An arrangement such as this was adopted at the Longstones lighthouse; William Darling, his wife, and their daughter Grace, a girl of twenty-one, trimmed and tended the lights as recognized officials of the Trinity House.
Grace was born at Bamborough, but she had gone with her parents to live at the Longstones when but a few months old. In this desolate home she had grown accustomed to every form of weather; the laughter of a summer’s breeze equally with the wail of a winter’s gale had been her cradle song. As she grew up, she spent the time she was not helping her parents, in rowing and fishing, and when ten or eleven years old her father could trust her to manage the lighthouse boat even in the roughest weather.
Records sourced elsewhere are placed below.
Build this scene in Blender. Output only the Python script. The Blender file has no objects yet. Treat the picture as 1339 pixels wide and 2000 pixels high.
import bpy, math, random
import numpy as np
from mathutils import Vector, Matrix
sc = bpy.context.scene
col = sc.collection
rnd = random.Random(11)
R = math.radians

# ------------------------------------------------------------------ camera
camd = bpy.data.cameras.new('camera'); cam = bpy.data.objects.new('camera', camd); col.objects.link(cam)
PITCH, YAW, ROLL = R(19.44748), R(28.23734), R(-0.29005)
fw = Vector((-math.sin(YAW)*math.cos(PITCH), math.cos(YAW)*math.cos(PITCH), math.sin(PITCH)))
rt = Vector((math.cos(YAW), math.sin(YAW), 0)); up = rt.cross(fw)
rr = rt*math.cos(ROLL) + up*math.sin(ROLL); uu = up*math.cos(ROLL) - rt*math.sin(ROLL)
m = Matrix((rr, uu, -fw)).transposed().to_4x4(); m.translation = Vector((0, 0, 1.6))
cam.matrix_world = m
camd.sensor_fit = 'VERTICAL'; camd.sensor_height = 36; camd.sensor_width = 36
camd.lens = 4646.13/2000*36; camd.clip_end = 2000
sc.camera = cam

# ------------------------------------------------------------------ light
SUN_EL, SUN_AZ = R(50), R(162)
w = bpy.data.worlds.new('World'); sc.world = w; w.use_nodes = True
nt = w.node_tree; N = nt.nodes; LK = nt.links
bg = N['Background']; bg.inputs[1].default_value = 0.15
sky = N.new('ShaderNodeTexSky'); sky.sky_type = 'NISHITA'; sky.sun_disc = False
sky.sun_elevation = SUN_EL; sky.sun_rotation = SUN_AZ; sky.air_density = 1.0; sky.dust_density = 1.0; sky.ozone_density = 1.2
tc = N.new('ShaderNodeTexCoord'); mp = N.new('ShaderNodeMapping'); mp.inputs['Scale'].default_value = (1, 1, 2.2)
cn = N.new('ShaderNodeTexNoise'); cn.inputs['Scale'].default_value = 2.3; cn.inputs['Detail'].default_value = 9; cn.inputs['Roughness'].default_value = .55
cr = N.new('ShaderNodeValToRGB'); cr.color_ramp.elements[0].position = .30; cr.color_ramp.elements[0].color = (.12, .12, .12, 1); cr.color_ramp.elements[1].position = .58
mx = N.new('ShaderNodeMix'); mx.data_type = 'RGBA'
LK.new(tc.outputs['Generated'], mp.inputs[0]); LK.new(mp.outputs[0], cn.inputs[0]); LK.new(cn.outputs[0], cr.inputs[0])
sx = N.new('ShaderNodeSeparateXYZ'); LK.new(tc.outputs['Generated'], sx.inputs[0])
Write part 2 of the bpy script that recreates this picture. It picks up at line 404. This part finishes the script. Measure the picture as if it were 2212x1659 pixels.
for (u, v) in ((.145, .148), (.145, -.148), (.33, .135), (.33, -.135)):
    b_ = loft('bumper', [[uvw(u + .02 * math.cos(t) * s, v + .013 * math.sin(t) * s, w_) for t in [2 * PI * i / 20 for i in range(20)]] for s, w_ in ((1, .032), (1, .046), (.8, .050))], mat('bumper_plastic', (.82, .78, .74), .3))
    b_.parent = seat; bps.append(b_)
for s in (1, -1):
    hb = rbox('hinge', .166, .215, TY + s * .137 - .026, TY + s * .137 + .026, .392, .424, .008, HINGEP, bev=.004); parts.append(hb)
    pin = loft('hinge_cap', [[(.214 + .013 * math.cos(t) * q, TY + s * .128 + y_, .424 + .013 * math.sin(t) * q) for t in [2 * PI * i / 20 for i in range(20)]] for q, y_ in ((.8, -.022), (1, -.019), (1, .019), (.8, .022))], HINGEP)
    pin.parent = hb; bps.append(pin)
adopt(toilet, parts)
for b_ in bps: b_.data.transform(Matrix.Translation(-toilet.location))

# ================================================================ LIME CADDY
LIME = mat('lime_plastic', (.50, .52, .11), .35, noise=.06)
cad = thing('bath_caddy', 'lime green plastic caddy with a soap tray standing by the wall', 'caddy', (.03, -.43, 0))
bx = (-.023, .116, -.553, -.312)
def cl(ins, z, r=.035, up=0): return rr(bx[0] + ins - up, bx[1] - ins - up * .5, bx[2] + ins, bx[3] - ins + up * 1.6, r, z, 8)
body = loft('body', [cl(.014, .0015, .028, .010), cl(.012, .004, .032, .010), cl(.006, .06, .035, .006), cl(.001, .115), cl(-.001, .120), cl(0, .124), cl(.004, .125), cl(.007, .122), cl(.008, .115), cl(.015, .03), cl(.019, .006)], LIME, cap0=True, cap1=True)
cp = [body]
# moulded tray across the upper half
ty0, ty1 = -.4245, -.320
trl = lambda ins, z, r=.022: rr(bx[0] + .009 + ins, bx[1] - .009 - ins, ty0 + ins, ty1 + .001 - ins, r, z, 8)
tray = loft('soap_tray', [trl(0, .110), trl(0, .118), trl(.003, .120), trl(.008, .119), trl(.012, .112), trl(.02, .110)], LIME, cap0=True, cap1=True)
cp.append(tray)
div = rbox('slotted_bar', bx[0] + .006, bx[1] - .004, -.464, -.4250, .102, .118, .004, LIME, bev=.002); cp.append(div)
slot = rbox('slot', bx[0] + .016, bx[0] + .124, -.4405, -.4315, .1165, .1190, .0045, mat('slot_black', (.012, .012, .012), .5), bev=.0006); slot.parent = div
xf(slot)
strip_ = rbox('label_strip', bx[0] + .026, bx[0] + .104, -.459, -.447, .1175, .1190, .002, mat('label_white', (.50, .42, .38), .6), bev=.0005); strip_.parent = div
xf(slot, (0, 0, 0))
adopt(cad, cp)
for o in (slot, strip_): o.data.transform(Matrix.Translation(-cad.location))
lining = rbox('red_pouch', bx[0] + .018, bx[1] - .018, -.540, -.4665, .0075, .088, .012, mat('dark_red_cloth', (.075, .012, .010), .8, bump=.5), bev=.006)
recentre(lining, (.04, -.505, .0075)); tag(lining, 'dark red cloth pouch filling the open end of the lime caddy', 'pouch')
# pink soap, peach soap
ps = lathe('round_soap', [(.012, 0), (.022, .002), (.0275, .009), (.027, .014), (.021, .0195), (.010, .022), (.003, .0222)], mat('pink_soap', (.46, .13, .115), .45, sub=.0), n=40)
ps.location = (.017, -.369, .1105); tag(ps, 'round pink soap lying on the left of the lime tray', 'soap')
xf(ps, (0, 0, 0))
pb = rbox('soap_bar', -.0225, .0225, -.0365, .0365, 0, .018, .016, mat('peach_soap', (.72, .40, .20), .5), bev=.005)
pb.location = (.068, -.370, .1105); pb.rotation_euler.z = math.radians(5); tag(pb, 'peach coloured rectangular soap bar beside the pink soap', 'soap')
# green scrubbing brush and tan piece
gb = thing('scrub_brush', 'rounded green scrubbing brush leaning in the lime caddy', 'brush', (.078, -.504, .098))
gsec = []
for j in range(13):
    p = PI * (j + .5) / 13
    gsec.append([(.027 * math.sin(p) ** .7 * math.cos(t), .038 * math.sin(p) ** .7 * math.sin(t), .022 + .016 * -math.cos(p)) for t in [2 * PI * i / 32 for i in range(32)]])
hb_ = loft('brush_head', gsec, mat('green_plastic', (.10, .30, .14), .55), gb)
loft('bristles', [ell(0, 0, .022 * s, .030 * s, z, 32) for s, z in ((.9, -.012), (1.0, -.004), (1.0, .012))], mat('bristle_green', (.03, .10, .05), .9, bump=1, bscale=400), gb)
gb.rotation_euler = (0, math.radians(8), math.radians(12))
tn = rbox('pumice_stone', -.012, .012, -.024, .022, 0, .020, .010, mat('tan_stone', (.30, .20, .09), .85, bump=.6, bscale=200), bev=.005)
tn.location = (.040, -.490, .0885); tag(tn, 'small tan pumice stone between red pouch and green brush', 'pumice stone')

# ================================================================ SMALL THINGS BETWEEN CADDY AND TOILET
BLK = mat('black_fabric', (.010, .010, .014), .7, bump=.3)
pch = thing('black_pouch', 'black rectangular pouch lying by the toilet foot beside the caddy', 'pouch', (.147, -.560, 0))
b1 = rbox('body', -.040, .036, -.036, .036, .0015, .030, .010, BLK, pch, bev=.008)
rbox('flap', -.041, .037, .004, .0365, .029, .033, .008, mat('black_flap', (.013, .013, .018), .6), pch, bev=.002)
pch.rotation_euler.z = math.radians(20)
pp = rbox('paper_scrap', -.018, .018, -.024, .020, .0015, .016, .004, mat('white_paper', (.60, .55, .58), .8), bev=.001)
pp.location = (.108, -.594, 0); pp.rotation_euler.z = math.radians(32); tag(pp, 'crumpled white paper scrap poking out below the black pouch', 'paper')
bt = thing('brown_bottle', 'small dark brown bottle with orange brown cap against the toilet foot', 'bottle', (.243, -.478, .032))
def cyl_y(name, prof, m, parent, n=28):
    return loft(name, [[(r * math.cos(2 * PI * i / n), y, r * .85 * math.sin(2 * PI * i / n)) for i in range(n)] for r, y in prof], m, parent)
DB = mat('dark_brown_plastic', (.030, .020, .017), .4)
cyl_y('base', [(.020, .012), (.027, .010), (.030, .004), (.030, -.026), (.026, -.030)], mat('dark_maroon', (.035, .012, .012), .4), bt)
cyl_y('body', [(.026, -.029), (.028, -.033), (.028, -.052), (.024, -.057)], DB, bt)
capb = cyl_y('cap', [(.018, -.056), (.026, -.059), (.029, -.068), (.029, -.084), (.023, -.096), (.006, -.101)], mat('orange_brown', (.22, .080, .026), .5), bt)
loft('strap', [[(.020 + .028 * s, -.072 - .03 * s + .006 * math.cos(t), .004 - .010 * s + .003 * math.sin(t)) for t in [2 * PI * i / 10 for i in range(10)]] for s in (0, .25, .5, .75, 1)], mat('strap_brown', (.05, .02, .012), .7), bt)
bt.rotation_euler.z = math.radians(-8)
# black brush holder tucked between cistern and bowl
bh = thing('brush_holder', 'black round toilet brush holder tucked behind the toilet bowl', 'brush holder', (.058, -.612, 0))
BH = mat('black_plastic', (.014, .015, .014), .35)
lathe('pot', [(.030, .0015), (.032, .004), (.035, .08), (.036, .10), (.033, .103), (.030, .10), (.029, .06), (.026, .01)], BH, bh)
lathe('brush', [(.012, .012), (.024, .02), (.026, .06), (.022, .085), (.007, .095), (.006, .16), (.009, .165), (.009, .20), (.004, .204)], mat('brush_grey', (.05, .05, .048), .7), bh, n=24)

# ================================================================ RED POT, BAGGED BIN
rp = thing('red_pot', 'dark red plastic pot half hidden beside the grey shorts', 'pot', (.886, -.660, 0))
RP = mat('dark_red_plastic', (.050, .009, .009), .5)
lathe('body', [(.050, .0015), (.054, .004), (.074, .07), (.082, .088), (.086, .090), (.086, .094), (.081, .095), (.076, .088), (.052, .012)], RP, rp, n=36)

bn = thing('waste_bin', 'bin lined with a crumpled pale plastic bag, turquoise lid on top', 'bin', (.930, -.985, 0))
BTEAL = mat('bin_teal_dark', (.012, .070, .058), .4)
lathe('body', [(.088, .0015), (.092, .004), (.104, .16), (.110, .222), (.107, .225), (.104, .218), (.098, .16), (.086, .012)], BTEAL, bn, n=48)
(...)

Grace was no scholar—her opportunities of acquiring information were obviously limited—but she could read and write well, and she made good use of the former accomplishment, eagerly drinking in every scrap of information that her father’s twenty or thirty books contained regarding acts of courage and daring performed by the toilers of the sea either in peace or war. Her great ambition was that, one day, she might have the opportunity of emulating the example of those whose deeds she loved to study.
That opportunity came to her at last. At dusk, on September 6, 1838, the wind that throughout the day had been freshening was blowing considerably more than half-a-gale, and in the teeth of this the steamer Forfarshire, hailing from Hull and bound for Dundee, passed between the Farne rocks and the Northumberland coast. The ship was ‘labouring’ heavily, and Grace, as well as her father and mother, eagerly watched her progress till night closing in hid her from their view.
With the darkness the wind blew yet more fiercely; all through the night it raged with unpitying fury, and the watchers on the Longstones talked long and anxiously over the vessel that had passed them. Darling did not like the look of her, or the way the storm seemed to be handling her. Neither father, mother, nor daughter took any sleep that night: when not busy tending to the light or wiping the spray from the glass of the lantern they peered into the darkness, thinking perhaps they might catch a glimpse of some signal of distress either from the steamer or some other vessel, yet no light or signal was observable.
GRACE DARLING AND HER FATHER ON THE WAY TO THE WRECK.
But the first rays of morning revealed to Darling that his apprehensions for the Forfarshire were well-founded. On Hawkers Rocks, a mile away from the lighthouse, could be seen the remains of the wrecked vessel, the remnant of her living freight clinging to it. What could be done? It seemed madness to launch the lighthouse boat in such a gale, but Grace begged her father to make the attempt; she would go with him, she said, and God, she felt sure, would give them strength to perform the daring enterprise.
We know what happened. Darling yielded to his daughter’s prayer, and the survivors of the Forfarshire, few in number it is true, but all that outlived the fury of that awful night, were brought by Grace and her father safely back to the lighthouse and carefully nursed by the humane keepers till the weather changed and they were taken to Bamborough. Thus the ambition of Grace’s life had been realized; she had tested her courage, and it had not failed her.
All along the Northumbrian coast the news of the daring deed spread with wonderful rapidity: presents and letters were heaped upon Grace Darling in a manner she had never expected. The Trinity House granted the ‘family’ leave of absence from the lighthouse, and the Duke and Duchess of Northumberland entertained them at Alnwick, where, on leaving, Grace was presented with a purse containing £700. Her exploit was the talk of London and of all England, and the print-sellers’ windows gave a liberal display of her portraits.
She received all these tokens of approbation with an unaffected pleasure that added to her charms and her popularity, but her naturally retiring disposition would not allow her to accept the offer of an enterprising theatre manager to appear nightly on the London boards.
GRACE DARLING.
Neither were offers of a more permanent nature—offers of a heart and home—accepted by her; the very exploit that had made her famous seemed to bind her affections more closely to her insular home and her duties there. She spent the rest of her days on the lighthouse, helping her father and mother as before, and only paying an occasional visit to the mainland. Though innumerable accounts of her early days and of her daring exploit exist—the latter is the subject of poem, song, and story—we hear little of her subsequent life, or of the time when the illness which a few years later terminated fatally first manifested itself. She died on October 20, 1842, and was buried in the churchyard at Bamborough. Her death was the signal for a fresh outburst of literary commemoration of her daring act; but no more appropriate tribute to her memory exists than the lifeboat now stationed at Bamborough, which bears her name, and which, winter after winter, renders good service to vessels wrecked or in distress, often on the very reef on which the Forfarshire stranded. Grace Darling is not forgotten by the stalwart Northumbrian sailors who man that lifeboat; her story and the song in praise of her courage has been taught to them by their fathers and mothers, and they may yet be heard to sing it, as in their well-fitted boat, possessed of the latest appliances to ensure safety, they make their way to some sinking ship, and think of the frail girl and her father, who in nothing more than an open rowing boat risked their lives to save a perishing crew.